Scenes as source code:
########

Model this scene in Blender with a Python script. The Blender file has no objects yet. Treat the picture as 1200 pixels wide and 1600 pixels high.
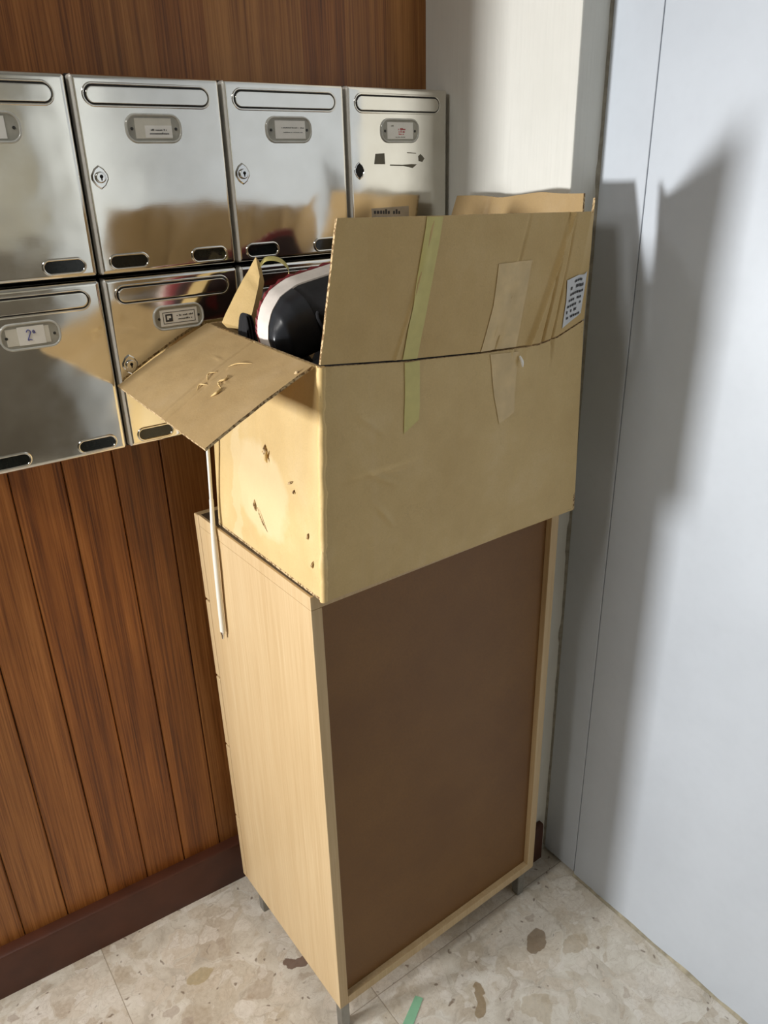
import bpy, bmesh, math, random
from mathutils import Vector, Matrix, noise

random.seed(7)
scene = bpy.context.scene
COL = scene.collection
PI = math.pi

# ------------------------------------------------------------------ camera
CAM = Vector((-1.0142650, -1.2482292, 1.5))
_rx, _ry, _rz = math.radians(66.0346337), math.radians(-1.5706328), math.radians(-35.5607723)
CAM_R = (Matrix.Rotation(_rz, 3, 'Z') @ Matrix.Rotation(_rx, 3, 'X') @ Matrix.Rotation(_ry, 3, 'Z'))
cam_data = bpy.data.cameras.new('camera')
cam = bpy.data.objects.new('camera', cam_data)
COL.objects.link(cam)
cam.matrix_world = Matrix.Translation(CAM) @ CAM_R.to_4x4()
cam_data.sensor_fit = 'VERTICAL'
cam_data.sensor_height = 24.0
cam_data.lens = 1192.06 / 1600 * 24.0
cam_data.clip_start = 0.02
scene.camera = cam

# ------------------------------------------------------------------ world, lights, exposure
scene.view_settings.view_transform = 'Standard'
scene.view_settings.look = 'None'
scene.view_settings.gamma = 1.0
scene.view_settings.use_curve_mapping = False
scene.view_settings.exposure = 0.0

world = bpy.data.worlds.new('world')
scene.world = world
world.use_nodes = True
world.node_tree.nodes['Background'].inputs['Color'].default_value = (0.9, 0.95, 1.0, 1)
world.node_tree.nodes['Background'].inputs['Strength'].default_value = 0.1

def area_light(name, loc, target, sx, sy, power, color, spread=180):
    d = bpy.data.lights.new(name, 'AREA')
    d.shape = 'RECTANGLE'; d.size = sx; d.size_y = sy
    d.energy = power; d.color = color; d.spread = math.radians(spread)
    o = bpy.data.objects.new(name, d)
    COL.objects.link(o)
    o.location = loc
    o.rotation_euler = (Vector(target) - Vector(loc)).to_track_quat('-Z', 'Y').to_euler()
    return o

# daylight through the glazed entrance door at the far left end of the hall
area_light('door_daylight', (-3.46, 0.21, 0.92), (0.0, -0.80, 1.45), 0.30, 0.40, 27.5, (1.0, 1.0, 1.0), 88)
# ceiling lamp of the entrance recess
area_light('recess_lamp_light', (-2.95, 0.36, 2.52), (-0.4, -0.7, 0.6), 0.35, 0.35, 8, (1.0, 0.99, 0.97))
# ceiling lamp of the hall, left of the viewer
area_light('hall_lamp_light', (-2.2, -0.55, 2.62), (-1.5, -0.6, 0.0), 0.5, 0.5, 14, (1.0, 0.97, 0.92), 130)
# added fill, no known source: brightens the grey wall mirrored in the steel
area_light('reflection_fill_light', (-1.3, -2.6, 2.55), (0.06, -2.6, 1.35), 0.4, 0.4, 6.5, (1.0, 0.96, 0.87), 62)

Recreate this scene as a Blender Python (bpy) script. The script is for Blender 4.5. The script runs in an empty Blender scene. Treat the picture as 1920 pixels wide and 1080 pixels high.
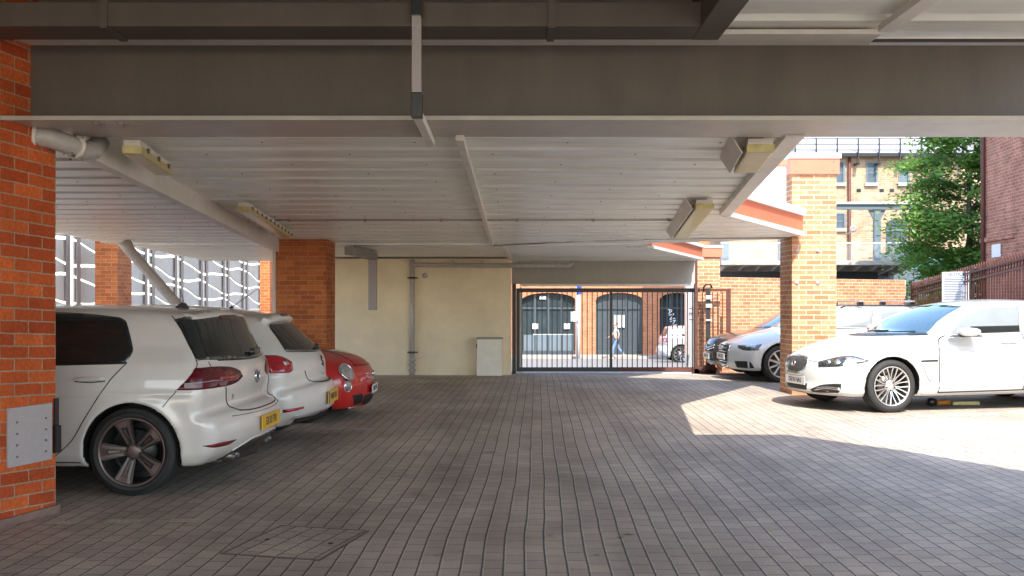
import bpy, bmesh, math, random
import numpy as np
from mathutils import Vector, Matrix, geometry
from mathutils.bvhtree import BVHTree
PI = math.pi
R = math.radians
random.seed(7)
scene = bpy.context.scene
COL = scene.collection

# ------------------------------------------------------------------ camera
EYE = 1.40
F = 1870.0
HY = 565.0
cam_data = bpy.data.cameras.new('camera')
cam_data.sensor_width = 36.0
cam_data.lens = 36.0 * F / 1920.0
cam_data.shift_y = (HY - 540.0) / 1920.0
cam_data.clip_start = 0.05
cam_data.clip_end = 2000.0
cam = bpy.data.objects.new('camera', cam_data)
cam.location = (0, 0, EYE)
cam.rotation_euler = (PI / 2, 0, 0)
COL.objects.link(cam)
scene.camera = cam

# ------------------------------------------------------------------ sky and sun
SUN_D = Vector((-0.27, 2.35, -2.75)).normalized()      # travel direction of the sunlight
elev = math.asin(-SUN_D.z)
azim = math.atan2(-SUN_D.x, -SUN_D.y)                  # clockwise from +Y
world = bpy.data.worlds.new('World')
scene.world = world
world.use_nodes = True
wn = world.node_tree
wn.nodes.clear()
wo = wn.nodes.new('ShaderNodeOutputWorld')
wb = wn.nodes.new('ShaderNodeBackground')
ws = wn.nodes.new('ShaderNodeTexSky')
ws.sky_type = 'NISHITA'
ws.sun_disc = False
ws.sun_elevation = elev
ws.sun_rotation = azim
ws.dust_density = 1.0
ws.air_density = 1.0
wb.inputs['Strength'].default_value = 0.15
wn.links.new(ws.outputs[0], wb.inputs[0])
wn.links.new(wb.outputs[0], wo.inputs[0])
sl = bpy.data.lights.new('sun', 'SUN')
sl.energy = 2.05
sl.angle = R(0.5)
sl.color = (1.0, 0.93, 0.84)
so = bpy.data.objects.new('sun', sl)
so.rotation_euler = SUN_D.to_track_quat('-Z', 'Y').to_euler()
so.location = (0, -10, 30)
COL.objects.link(so)
scene.view_settings.view_transform = 'Standard'
scene.view_settings.look = 'None'
scene.view_settings.exposure = 2.15
scene.view_settings.gamma = 1.0
scene.cycles.use_denoising = True
scene.cycles.max_bounces = 10
scene.cycles.diffuse_bounces = 7
scene.cycles.glossy_bounces = 4
scene.cycles.transparent_max_bounces = 12
scene.cycles.caustics_reflective = False
scene.cycles.caustics_refractive = False


def X(px, y):
    return (px - 960.0) * y / F


def Z(py, y):
    return EYE - (py - HY) * y / F


def YG(py):
    return EYE * F / (py - HY)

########

Reproduce the material in full, word for word, and omit the pictures.

◆ Solution to this problem ◆
Model this scene in Blender with a Python script. The Blender file has no objects yet. Treat the picture as 1200 pixels wide and 1600 pixels high.
import bpy, bmesh, math, random
from mathutils import Vector, Matrix, noise

random.seed(7)
scene = bpy.context.scene
COL = scene.collection
PI = math.pi

# ------------------------------------------------------------------ camera
CAM = Vector((-1.0142650, -1.2482292, 1.5))
_rx, _ry, _rz = math.radians(66.0346337), math.radians(-1.5706328), math.radians(-35.5607723)
CAM_R = (Matrix.Rotation(_rz, 3, 'Z') @ Matrix.Rotation(_rx, 3, 'X') @ Matrix.Rotation(_ry, 3, 'Z'))
cam_data = bpy.data.cameras.new('camera')
cam = bpy.data.objects.new('camera', cam_data)
COL.objects.link(cam)
cam.matrix_world = Matrix.Translation(CAM) @ CAM_R.to_4x4()
cam_data.sensor_fit = 'VERTICAL'
cam_data.sensor_height = 24.0
cam_data.lens = 1192.06 / 1600 * 24.0
cam_data.clip_start = 0.02
scene.camera = cam

# ------------------------------------------------------------------ world, lights, exposure
scene.view_settings.view_transform = 'Standard'
scene.view_settings.look = 'None'
scene.view_settings.gamma = 1.0
scene.view_settings.use_curve_mapping = False
scene.view_settings.exposure = 0.0

world = bpy.data.worlds.new('world')
scene.world = world
world.use_nodes = True
world.node_tree.nodes['Background'].inputs['Color'].default_value = (0.9, 0.95, 1.0, 1)
world.node_tree.nodes['Background'].inputs['Strength'].default_value = 0.1

def area_light(name, loc, target, sx, sy, power, color, spread=180):
    d = bpy.data.lights.new(name, 'AREA')
    d.shape = 'RECTANGLE'; d.size = sx; d.size_y = sy
    d.energy = power; d.color = color; d.spread = math.radians(spread)
    o = bpy.data.objects.new(name, d)
    COL.objects.link(o)
    o.location = loc
    o.rotation_euler = (Vector(target) - Vector(loc)).to_track_quat('-Z', 'Y').to_euler()
    return o

# daylight through the glazed entrance door at the far left end of the hall
area_light('door_daylight', (-3.46, 0.21, 0.92), (0.0, -0.80, 1.45), 0.30, 0.40, 27.5, (1.0, 1.0, 1.0), 88)
# ceiling lamp of the entrance recess
area_light('recess_lamp_light', (-2.95, 0.36, 2.52), (-0.4, -0.7, 0.6), 0.35, 0.35, 8, (1.0, 0.99, 0.97))
# ceiling lamp of the hall, left of the viewer
area_light('hall_lamp_light', (-2.2, -0.55, 2.62), (-1.5, -0.6, 0.0), 0.5, 0.5, 14, (1.0, 0.97, 0.92), 130)
# added fill, no known source: brightens the grey wall mirrored in the steel
area_light('reflection_fill_light', (-1.3, -2.6, 2.55), (0.06, -2.6, 1.35), 0.4, 0.4, 6.5, (1.0, 0.96, 0.87), 62)

Recreate this scene as a Blender Python (bpy) script. The script is for Blender 4.5. The script runs in an empty Blender scene. Treat the picture as 1920 pixels wide and 1080 pixels high.
import bpy, bmesh, math, random
import numpy as np
from mathutils import Vector, Matrix, geometry
from mathutils.bvhtree import BVHTree
PI = math.pi
R = math.radians
random.seed(7)
scene = bpy.context.scene
COL = scene.collection

# ------------------------------------------------------------------ camera
EYE = 1.40
F = 1870.0
HY = 565.0
cam_data = bpy.data.cameras.new('camera')
cam_data.sensor_width = 36.0
cam_data.lens = 36.0 * F / 1920.0
cam_data.shift_y = (HY - 540.0) / 1920.0
cam_data.clip_start = 0.05
cam_data.clip_end = 2000.0
cam = bpy.data.objects.new('camera', cam_data)
cam.location = (0, 0, EYE)
cam.rotation_euler = (PI / 2, 0, 0)
COL.objects.link(cam)
scene.camera = cam

# ------------------------------------------------------------------ sky and sun
SUN_D = Vector((-0.27, 2.35, -2.75)).normalized()      # travel direction of the sunlight
elev = math.asin(-SUN_D.z)
azim = math.atan2(-SUN_D.x, -SUN_D.y)                  # clockwise from +Y
world = bpy.data.worlds.new('World')
scene.world = world
world.use_nodes = True
wn = world.node_tree
wn.nodes.clear()
wo = wn.nodes.new('ShaderNodeOutputWorld')
wb = wn.nodes.new('ShaderNodeBackground')
ws = wn.nodes.new('ShaderNodeTexSky')
ws.sky_type = 'NISHITA'
ws.sun_disc = False
ws.sun_elevation = elev
ws.sun_rotation = azim
ws.dust_density = 1.0
ws.air_density = 1.0
wb.inputs['Strength'].default_value = 0.15
wn.links.new(ws.outputs[0], wb.inputs[0])
wn.links.new(wb.outputs[0], wo.inputs[0])
sl = bpy.data.lights.new('sun', 'SUN')
sl.energy = 2.05
sl.angle = R(0.5)
sl.color = (1.0, 0.93, 0.84)
so = bpy.data.objects.new('sun', sl)
so.rotation_euler = SUN_D.to_track_quat('-Z', 'Y').to_euler()
so.location = (0, -10, 30)
COL.objects.link(so)
scene.view_settings.view_transform = 'Standard'
scene.view_settings.look = 'None'
scene.view_settings.exposure = 2.15
scene.view_settings.gamma = 1.0
scene.cycles.use_denoising = True
scene.cycles.max_bounces = 10
scene.cycles.diffuse_bounces = 7
scene.cycles.glossy_bounces = 4
scene.cycles.transparent_max_bounces = 12
scene.cycles.caustics_reflective = False
scene.cycles.caustics_refractive = False


def X(px, y):
    return (px - 960.0) * y / F


def Z(py, y):
    return EYE - (py - HY) * y / F


def YG(py):
    return EYE * F / (py - HY)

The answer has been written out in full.